Although I haven’t been able to form any clear principles, something vague I have noticed. If all the light comes from the direction of the camera (e.g. a ring light around the camera), usually the image looks flat, not good. Or if it is completely backlighted, it isn’t good. What is usually good is a key light at an angle, to paint different sides of a Lego brick with different shades. That makes the subject look multidimensional. Also, soft light is usually better than hard light. And with Lego wheels specifically, a very sharp angle is usually best as it will create shadows on the wheel’s surface and bring out all the details.
Here is an example of different lighting setups. You can form your own opinion what is good.







Reflections
One problem with lighting Lego builds is reflections. Lego plastic is shiny and it will reflect the light sources. Reflections will change the color of the Lego parts to white and distract the viewer. To fix it, you can move the light position, camera position, or put the subject to a different orientation. Sometimes I’ve used a black A4 paper to block lighting from certain direction to fix a reflection.

But reflections are not always a bad thing. Here is an example, a black Lego build on a dark background. The only way I could emphasize it, so that the viewer sees the details, was to hold the piece at a certain angle to fill the entire piece with a shiny reflection.

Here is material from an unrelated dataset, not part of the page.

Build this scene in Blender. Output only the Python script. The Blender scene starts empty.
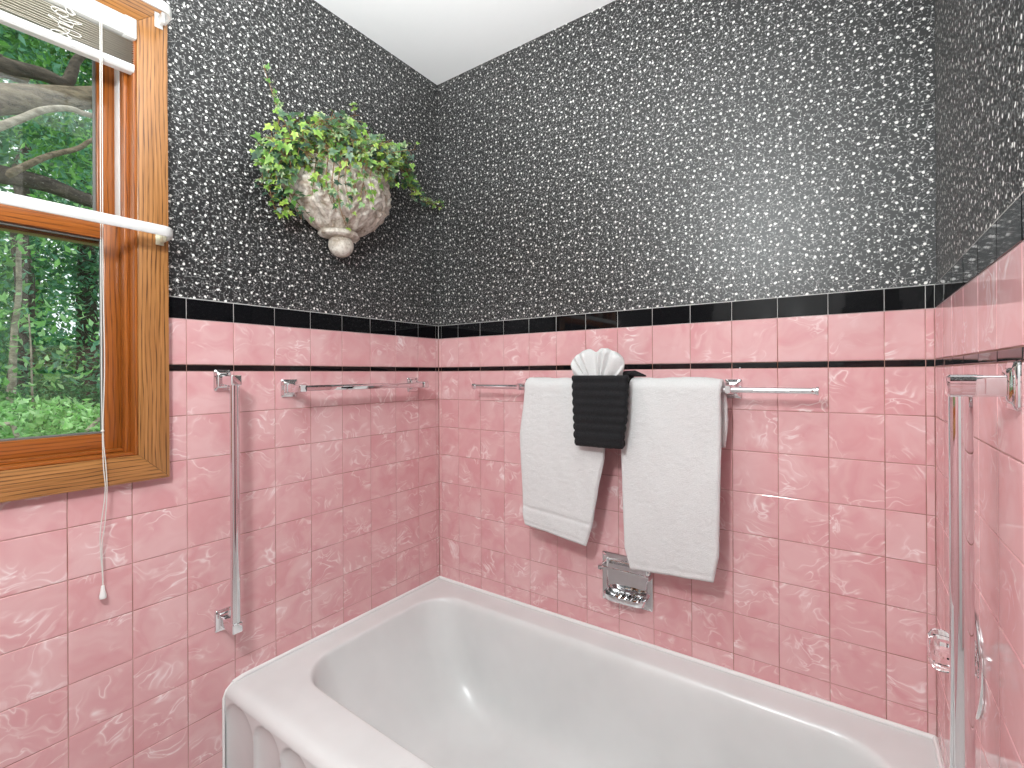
import bpy, bmesh, math, random
from math import sin, cos, pi, sqrt
from mathutils import Vector, Matrix, noise
R = random.Random(7)
scene = bpy.context.scene
COL = scene.collection

# ------------------------------------------------------------------ camera
F_PX, CX, CY = 479.12, 524.02, 373.18
YAW, PITCH, ROLL = -0.60001, 0.00062, -0.00538
CAM = Vector((1.34243, -1.36716, -0.00992))
fwd = Vector((sin(YAW)*cos(PITCH), cos(YAW)*cos(PITCH), sin(PITCH)))
r0 = fwd.cross(Vector((0, 0, 1))).normalized(); u0 = r0.cross(fwd)
right = cos(ROLL)*r0 + sin(ROLL)*u0
up = -sin(ROLL)*r0 + cos(ROLL)*u0
cd = bpy.data.cameras.new('camera'); cam = bpy.data.objects.new('camera', cd); COL.objects.link(cam)
M = Matrix((right, up, -fwd)).transposed().to_4x4(); M.translation = CAM
cam.matrix_world = M
cd.sensor_width = 36.0; cd.lens = F_PX/1024*36.0
cd.shift_x = (512-CX)/1024; cd.shift_y = (CY-384)/1024
cd.clip_start = 0.02; cd.clip_end = 200
scene.camera = cam
def at(u, v, x=None, y=None, z=None):
    """the point of the room seen at (u, v) on the plane x = .., y = .. or z = .."""
    d = right*((u-CX)/F_PX) + up*((CY-v)/F_PX) + fwd
    if x is not None: t = (x-CAM.x)/d.x
    elif y is not None: t = (y-CAM.y)/d.y
    else: t = (z-CAM.z)/d.z
    return CAM + d*t

# ------------------------------------------------------------------ object helpers
def link(o, parent=None):
    COL.objects.link(o)
    if parent is not None: o.parent = parent
    return o
def mesh_obj(name, verts, faces, mats, parent=None, smooth=True, fmat=None, uvs=None, origin=None, cols=None):
    me = bpy.data.meshes.new(name)
    me.from_pydata([tuple(v) for v in verts], [], faces)
    if not isinstance(mats, (list, tuple)): mats = [mats]
    for m in mats: me.materials.append(m)
    if fmat: me.polygons.foreach_set('material_index', fmat)
    me.polygons.foreach_set('use_smooth', [smooth]*len(me.polygons))
    if uvs:
        l = me.uv_layers.new(name='UVMap'); flat = []
        for f in uvs:
            for c in f: flat += [c[0], c[1]]
        l.data.foreach_set('uv', flat)
    if cols:
        a = me.color_attributes.new('tint', 'FLOAT_COLOR', 'POINT'); flat = []
        for c in cols: flat += [c[0], c[1], c[2], 1.0]
        a.data.foreach_set('color', flat)
    me.update()
    return link(bpy.data.objects.new(name, me), parent)
def tag(o, label, cat, group=None):
    o['label'] = label; o['category'] = cat
    if group: o['group'] = group
    return o
def struct(o):
    o['kind'] = 'structure'; return o
def thing(name, loc, label, cat, group=None):
    o = bpy.data.objects.new(name, None); o.empty_display_size = 0.05; link(o)
    o.location = loc
    return tag(o, label, cat, group)
def under(parent, o):
    """parent o to an unrotated empty, leaving its world position"""
    o.parent = parent; o.location = o.location - parent.location
    return o

class MB:
    """collects shapes for ONE mesh object"""
    def __init__(s): s.v = []; s.f = []; s.uv = []
    def add(s, V, Fs, UV=None):
        n = len(s.v); s.v += [Vector(p) for p in V]
        for i, f in enumerate(Fs):
            s.f.append([a+n for a in f])
            s.uv.append(UV[i] if UV else [(V[a][0]+V[a][2]*.37, V[a][1]+V[a][2]) for a in f])
    def box(s, a, b, bevel=0.0, grain=None):
        bm = bmesh.new()
        bmesh.ops.create_cube(bm, size=1)
        c = [(a[i]+b[i])/2 for i in range(3)]; d = [abs(b[i]-a[i]) for i in range(3)]
        for v in bm.verts: v.co = Vector((c[i]+v.co[i]*d[i] for i in range(3)))
        if bevel > 0: bmesh.ops.bevel(bm, geom=list(bm.edges), offset=bevel, segments=2, profile=.5, affect='EDGES')
        s.from_bm(bm, grain)
    def from_bm(s, bm, grain=None):
        bm.verts.ensure_lookup_table(); bm.normal_update()
        V = [v.co.copy() for v in bm.verts]; Fs = []; UV = []
        for f in bm.faces:
            idx = [v.index for v in f.verts]; Fs.append(idx)
            n = f.normal; ax = grain if grain is not None else 2
            oth = [i for i in range(3) if i != ax]
            # across the grain: the axis that is not the face normal
            k = oth[0] if abs(n[oth[0]]) < abs(n[oth[1]]) else oth[1]
            UV.append([(V[i][ax], V[i][k]+.7*V[i][oth[0] if k == oth[1] else oth[1]]) for i in idx])
        s.add(V, Fs, UV); bm.free()
    def tube(s, pts, rad, n=12, cap=True, closed=False):
        pts = [Vector(p) for p in pts]; m = len(pts)
        rads = rad if isinstance(rad, (list, tuple)) else [rad]*m
        t0 = (pts[1]-pts[0]).normalized()
        nx = t0.orthogonal().normalized(); V = []; Fs = []
        for i in range(m):
            if closed: t = (pts[(i+1) % m]-pts[i-1]).normalized()
            else: t = (pts[min(i+1, m-1)]-pts[max(i-1, 0)]).normalized()
            nx = (nx - t*nx.dot(t)).normalized(); ny = t.cross(nx)
            for k in range(n):
                a = 2*pi*k/n; V.append(pts[i]+(nx*cos(a)+ny*sin(a))*rads[i])
        for i in range(m if closed else m-1):
            j = (i+1) % m
            for k in range(n): Fs.append([i*n+k, i*n+(k+1) % n, j*n+(k+1) % n, j*n+k])
        if cap and not closed:
            Fs.append(list(range(n))[::-1]); Fs.append([(m-1)*n+k for k in range(n)])
        s.add(V, Fs)
    def lathe(s, prof, origin, axis, n=40):
        """prof: (distance along axis, radius)"""
        axis = Vector(axis).normalized(); a = axis.orthogonal().normalized(); b = axis.cross(a)
        o = Vector(origin); V = []; Fs = []
        for h, r in prof:
            for k in range(n):
                t = 2*pi*k/n; V.append(o+axis*h+(a*cos(t)+b*sin(t))*r)
        for i in range(len(prof)-1):
            for k in range(n): Fs.append([i*n+k, i*n+(k+1) % n, (i+1)*n+(k+1) % n, (i+1)*n+k])
        if prof[0][1] > 1e-6: Fs.append(list(range(n))[::-1])
        if prof[-1][1] > 1e-6: Fs.append([(len(prof)-1)*n+k for k in range(n)])
        s.add(V, Fs)
    def build(s, name, mat, parent=None, smooth=True, off=None):
        V = s.v
        base = Vector((0, 0, 0))
        if parent is not None:
            p = parent
            while p is not None: base += p.location; p = p.parent
        else:
            # a top-level single mesh gets its origin at its base
            lo = Vector((min(v[i] for v in V) for i in range(3))); hi = Vector((max(v[i] for v in V) for i in range(3)))
            base = Vector(((lo.x+hi.x)/2, (lo.y+hi.y)/2, lo.z))
        o = mesh_obj(name, [v-base for v in V], s.f, mat, parent, smooth, uvs=s.uv)
        if parent is None: o.location = base
        if smooth:
            m = o.modifiers.new('normals', 'EDGE_SPLIT'); m.split_angle = math.radians(40)
        return o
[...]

Lighting setups in my videos
This setup I used in my early videos. Two big Ledgo LG-E268C panels lighting from top left and top right. A small Ledgo LG-B160C light is moved around, usually placed between my hands while I build things to illuminate from low front direction.

The longest 1:1 gear train. Two Ledgo LG-E268C panels are at the sides to illuminate the subject from almost perpendicular angle. They also bounce off light from the ceiling to soften shadows. As you see from shadows on the hand, a key light is on the right side. A ring light is behind the camera to add more light from the front direction.


Filming a Lego car climbing slopes. Two big Ledgo LG-E268C panels, one small Ledgo LG-B160C light and a ring light.


Making a Lego car cross gaps. Four 2000 lm bulbs illuminate from above. A ring light is near the camera at the table level. Outside the image on the right side there is a single bulb at the table level. One aim with this setup was to limit shadows from the car on the white table.


Spinning a Lego wheel fast. A key light is done with two 2000 lm bulbs with an umbrella diffuser and an A4 paper in the middle to further soften (and dimm out) the light. A fill light is Godox ring light. The small Ledgo light acts as a sidelight or backlight and it’s purpose is to illuminate the edge of the wheel.


Submarine 4.0 in a water container. Here the problem was to illuminate the inside of the container. I added two 2000 lumen light bulbs right above to container, passing light through the water surface. One little fill light was added to the front. It needed to be at certain angle on the side to remove any reflections from the container.


This is my latest video. Two light stands with umbrella diffusers and a double 2000 lumen LED light bulb. The light comes from both sides, almost perpendicular to the subject. The front side of the subject is in shadow, which adds a nice 3-dimensional quality on it, which can be seen well on the grey gear rack at the front of the build. A lot of light is bounced off from the ceiling and walls to soften shadows. The bounced light from the wall makes a reflection on the table, painting the table with a light tint, which nicely differentiates it from the dark Lego machine.